My method isn't vulnerable to money pumps, as is an infinite number of arbitrary algorithms of the same class. See my comment here for details.
You don't even need the stuff I wrote about predetermining actions, that just minimizes regret. Even a naive implementation of expected median utility should not be money pumpable.
The method by which you assign probabilities should be unrelated to the method you assign utilities to outcomes. That is, you can't just say you don't like the outcome EU gives you and so assign it a lower probability, that's a horrible violation of Bayesian principles.
I don't know what the correct method of assigning probabilities, but even if you discount complex hypotheses factorially or something, you still get the same problem.
I certainly think these scenarios have reasonable prior probability.
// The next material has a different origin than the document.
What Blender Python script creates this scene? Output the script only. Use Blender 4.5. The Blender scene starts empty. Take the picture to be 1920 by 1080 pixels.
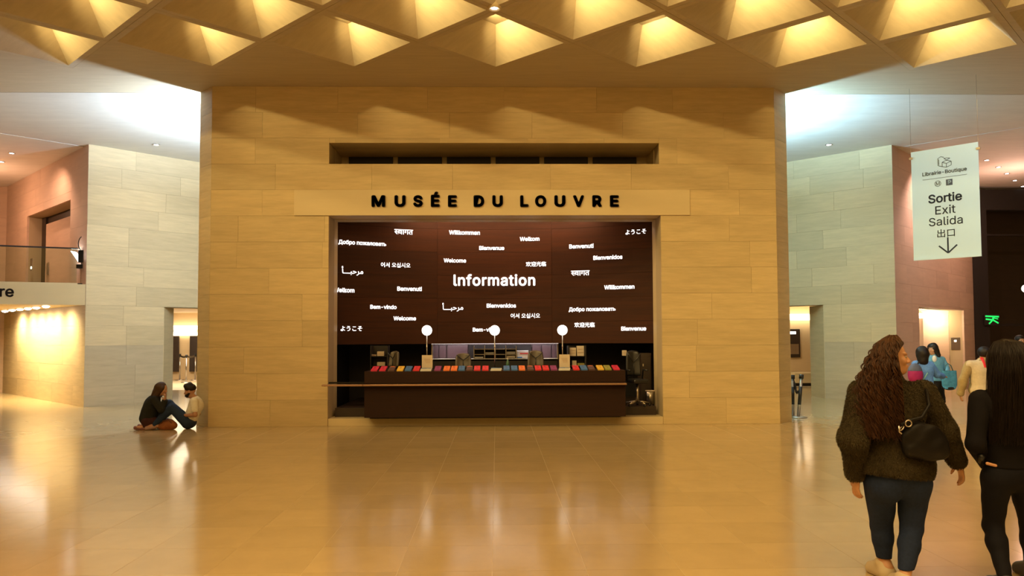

God could exist, we could be in the matrix, etc. I give them so low probability I don't typically think about them, but for this issue that is irrelevant.
This suggests buying tickets takes finite time per ticket, and that the offer is perpetually open. It seems like you could get a solid win out of this by living your life, buying one ticket every time you start running out of life. You keep as much of your probability mass alive as possible for as long as possible, and your probability of being alive at any given time after the end of the first "lifetime" is greater than it would've been if you hadn't bought tickets. Yeah, Omega has to follow you around while you go about your business, but that's no more obnoxious than saying you have to stand next to Omega wasting decades on mashing the ticket-buying button.
Ok change it so the ticket booth closes if you leave.